T_h, hash function; T_s, symmetric key cryptography operation using AES algorithm

The total computation cost for the proposed scheme and Pelaez et al.’s scheme are 34$T_h$ and 48$T_h$ + 8$T_s$, respectively. We provide better efficiency than some existing schemes because the proposed scheme uses only hash and XOR operations. Therefore, our scheme is secure and efficient for practical IoT-based cloud computing environment.

• $T_h$ denotes the time for the hash function (Case 1 $\approx 0.00517$ ms [23] and Case 2 $\approx 0.0000328$ ms [32]).
• $T_s$ denotes the time for the symmetric key cryptography operation using AES algorithm (case 1 $\approx 0.02148$ ms [23] and Case 2 $\approx 0.0214385$ ms [32]).
• The XOR operation was not included because it is negligible compared to the other operations.

8.2. Communication Cost

We compared the communication overhead of the proposed scheme with some existing schemes [8,23,24,25]. In authentication phase of the proposed scheme, the transmitted messages $\{M_1,M_2,CI{D}_i,RI{D}_i\}$, $\{M_1,M_2,CI{D}_i,RI{D}_i,D_1,D_2,CSI{D}_j,RSI{D}_j\}$, $\{M_3,D_3,Q_{CS}\}$ and $\{M_3,Q_{CU}\}$ require (128 + 128 + 128 + 128 = 512 bits), (128 + 128 + 128 + 128 + 128 + 128 + 128 + 128 = 1024 bits), (128 + 128 + 128 = 384 bits), and (128 + 128 = 256 bits), respectively. Table 4 shows the analysis results of communication cost. Consequently, the proposed scheme is thus more efficient than other related schemes [8,23,24,25] because the total communications cost are 2176 bits (Case 1) and 4352 bits (Case 2).

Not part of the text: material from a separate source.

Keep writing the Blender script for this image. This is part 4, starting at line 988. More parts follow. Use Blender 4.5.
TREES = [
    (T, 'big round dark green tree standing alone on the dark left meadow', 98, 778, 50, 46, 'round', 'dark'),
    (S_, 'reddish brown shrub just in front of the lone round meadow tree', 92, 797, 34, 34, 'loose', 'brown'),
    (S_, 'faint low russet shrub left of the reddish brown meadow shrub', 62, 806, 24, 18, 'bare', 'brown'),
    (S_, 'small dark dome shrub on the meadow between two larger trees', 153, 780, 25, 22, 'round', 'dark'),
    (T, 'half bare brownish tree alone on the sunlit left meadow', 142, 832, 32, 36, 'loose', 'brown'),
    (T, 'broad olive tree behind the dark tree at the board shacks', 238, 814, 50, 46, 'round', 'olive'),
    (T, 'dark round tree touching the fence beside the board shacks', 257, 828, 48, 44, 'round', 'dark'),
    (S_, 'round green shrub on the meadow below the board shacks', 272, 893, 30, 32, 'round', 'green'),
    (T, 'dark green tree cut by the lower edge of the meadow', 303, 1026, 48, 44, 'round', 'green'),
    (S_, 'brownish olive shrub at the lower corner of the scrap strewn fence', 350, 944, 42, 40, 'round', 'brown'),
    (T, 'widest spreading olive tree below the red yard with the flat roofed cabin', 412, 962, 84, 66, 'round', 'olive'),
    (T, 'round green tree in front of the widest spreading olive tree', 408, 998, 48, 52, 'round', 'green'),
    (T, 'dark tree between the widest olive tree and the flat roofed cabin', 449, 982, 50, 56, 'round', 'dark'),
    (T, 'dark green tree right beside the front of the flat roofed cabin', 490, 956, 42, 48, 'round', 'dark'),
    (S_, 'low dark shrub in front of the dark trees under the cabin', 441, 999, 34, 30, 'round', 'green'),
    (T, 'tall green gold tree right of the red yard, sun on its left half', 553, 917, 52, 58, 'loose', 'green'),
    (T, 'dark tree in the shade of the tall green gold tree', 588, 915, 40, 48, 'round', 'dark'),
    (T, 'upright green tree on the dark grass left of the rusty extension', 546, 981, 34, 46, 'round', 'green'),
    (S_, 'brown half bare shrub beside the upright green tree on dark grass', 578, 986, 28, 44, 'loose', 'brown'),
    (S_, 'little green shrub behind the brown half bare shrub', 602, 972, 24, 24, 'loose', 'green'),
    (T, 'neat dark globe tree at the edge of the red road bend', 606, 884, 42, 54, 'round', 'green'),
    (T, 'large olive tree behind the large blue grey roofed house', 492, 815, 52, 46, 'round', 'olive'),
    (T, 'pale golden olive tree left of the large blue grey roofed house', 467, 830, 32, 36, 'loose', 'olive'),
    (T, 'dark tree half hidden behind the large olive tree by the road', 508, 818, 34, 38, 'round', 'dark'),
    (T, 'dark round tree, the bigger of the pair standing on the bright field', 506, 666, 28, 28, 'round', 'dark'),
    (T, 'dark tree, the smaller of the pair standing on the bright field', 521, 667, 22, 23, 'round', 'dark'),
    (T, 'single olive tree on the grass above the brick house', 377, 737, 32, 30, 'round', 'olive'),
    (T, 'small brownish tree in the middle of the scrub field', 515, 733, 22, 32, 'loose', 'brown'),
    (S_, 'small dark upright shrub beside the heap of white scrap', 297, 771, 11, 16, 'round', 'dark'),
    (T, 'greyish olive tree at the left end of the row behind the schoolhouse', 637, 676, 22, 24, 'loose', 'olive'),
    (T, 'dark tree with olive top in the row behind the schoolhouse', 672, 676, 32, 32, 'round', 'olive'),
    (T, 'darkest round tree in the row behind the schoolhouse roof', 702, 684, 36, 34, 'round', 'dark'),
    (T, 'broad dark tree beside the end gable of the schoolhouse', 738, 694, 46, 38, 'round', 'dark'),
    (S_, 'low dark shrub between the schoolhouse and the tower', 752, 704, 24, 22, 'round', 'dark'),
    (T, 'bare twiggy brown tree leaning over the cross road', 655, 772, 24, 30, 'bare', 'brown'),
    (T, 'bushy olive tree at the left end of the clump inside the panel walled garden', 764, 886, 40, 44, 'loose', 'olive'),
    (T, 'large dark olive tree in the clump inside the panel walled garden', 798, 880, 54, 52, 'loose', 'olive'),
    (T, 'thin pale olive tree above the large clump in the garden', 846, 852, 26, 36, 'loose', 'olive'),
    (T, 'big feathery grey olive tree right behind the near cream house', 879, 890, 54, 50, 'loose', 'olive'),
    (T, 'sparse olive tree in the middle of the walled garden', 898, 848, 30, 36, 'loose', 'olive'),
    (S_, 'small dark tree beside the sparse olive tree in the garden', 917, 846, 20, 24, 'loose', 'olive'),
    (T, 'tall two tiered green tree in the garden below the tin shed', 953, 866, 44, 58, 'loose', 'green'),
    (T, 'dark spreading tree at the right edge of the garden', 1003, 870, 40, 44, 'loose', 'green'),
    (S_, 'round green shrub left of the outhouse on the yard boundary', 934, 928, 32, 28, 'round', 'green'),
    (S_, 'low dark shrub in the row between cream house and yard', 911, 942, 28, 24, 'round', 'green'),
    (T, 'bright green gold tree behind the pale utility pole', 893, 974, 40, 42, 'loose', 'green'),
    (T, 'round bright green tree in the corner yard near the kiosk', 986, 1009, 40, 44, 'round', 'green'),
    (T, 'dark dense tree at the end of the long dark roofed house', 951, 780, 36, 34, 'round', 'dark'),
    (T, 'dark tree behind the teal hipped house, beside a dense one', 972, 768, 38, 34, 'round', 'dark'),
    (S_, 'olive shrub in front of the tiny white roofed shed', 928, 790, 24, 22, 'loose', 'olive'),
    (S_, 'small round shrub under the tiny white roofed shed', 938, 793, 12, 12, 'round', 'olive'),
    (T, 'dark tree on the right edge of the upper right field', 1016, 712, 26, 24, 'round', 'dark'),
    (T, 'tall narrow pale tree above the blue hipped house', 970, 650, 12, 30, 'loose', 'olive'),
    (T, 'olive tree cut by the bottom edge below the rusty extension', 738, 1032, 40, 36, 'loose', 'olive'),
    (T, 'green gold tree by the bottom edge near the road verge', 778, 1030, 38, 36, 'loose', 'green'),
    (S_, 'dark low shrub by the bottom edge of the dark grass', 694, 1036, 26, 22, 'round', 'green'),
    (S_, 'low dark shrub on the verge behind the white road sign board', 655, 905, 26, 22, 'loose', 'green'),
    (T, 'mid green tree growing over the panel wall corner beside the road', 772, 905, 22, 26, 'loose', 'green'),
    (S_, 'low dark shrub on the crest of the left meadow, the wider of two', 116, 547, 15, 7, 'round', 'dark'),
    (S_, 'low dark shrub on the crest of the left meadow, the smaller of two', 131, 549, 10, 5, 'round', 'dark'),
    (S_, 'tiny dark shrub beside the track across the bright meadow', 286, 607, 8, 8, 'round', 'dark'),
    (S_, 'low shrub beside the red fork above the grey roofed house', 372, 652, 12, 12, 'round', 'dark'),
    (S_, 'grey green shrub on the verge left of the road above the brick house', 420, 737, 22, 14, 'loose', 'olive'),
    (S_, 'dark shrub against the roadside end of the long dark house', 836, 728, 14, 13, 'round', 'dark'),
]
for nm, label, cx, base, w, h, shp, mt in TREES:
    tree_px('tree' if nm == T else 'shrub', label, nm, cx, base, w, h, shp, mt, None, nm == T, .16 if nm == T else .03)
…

Table 4. A comparative summary: communication costs.

Schemes	Message Length	Total Cost (Case 1)	Total Cost (Case 2)
Xue et al. [24]	30	3840 bits	7680 bits
Amin et al. [25]	27	3456 bits	6912 bits
Zhou et al. [23]	34	4352 bits	8704 bits
Pelaez et al. [8]	34	4352 bits	8704 bits
Ours	25	2176 bits	4352 bits

• Case 1 defines that the pseudo-identity, random nonce, timestamp, identity, password, and hash function are 128 bits, respectively.
• Case 2 defines that the pseudo-identity, random nonce, timestamp, identity, password, and hash function are 256 bits, respectively.
• The block length for symmetric encryption is 128 bits.

9. Conclusions

This paper shows that Pelaez et al.’s scheme does not defend various attacks such as impersonation, session key disclosure and replay attacks. Furthermore, we show that Pelaez et al.’s scheme cannot allow mutual authentication and anonymity. We propose a secure and lightweight three-factor authentication scheme for IoT in cloud computing environment to enhance the security drawbacks of Pelaez et al.’s scheme. Our scheme can withstand various types of attacks, including impersonation, session key disclosure and replay attacks, and can provide mutual authentication and anonymity. Then, we demonstrate that our scheme allows secure mutual authentication among $U_i$, $S_j$, and $CS$ utilizing BAN logic analysis. We also performed a formal security verification analysis of the proposed scheme utilizing the AVISPA simulation tool. In addition, we compared the security features and performance of the proposed scheme with some existing schemes. We show that our scheme provides better safety and efficiency than related schemes. Therefore, our scheme can be suitable for practical IoT-based cloud computing environment because it is more secure and lightweight than the previous schemes.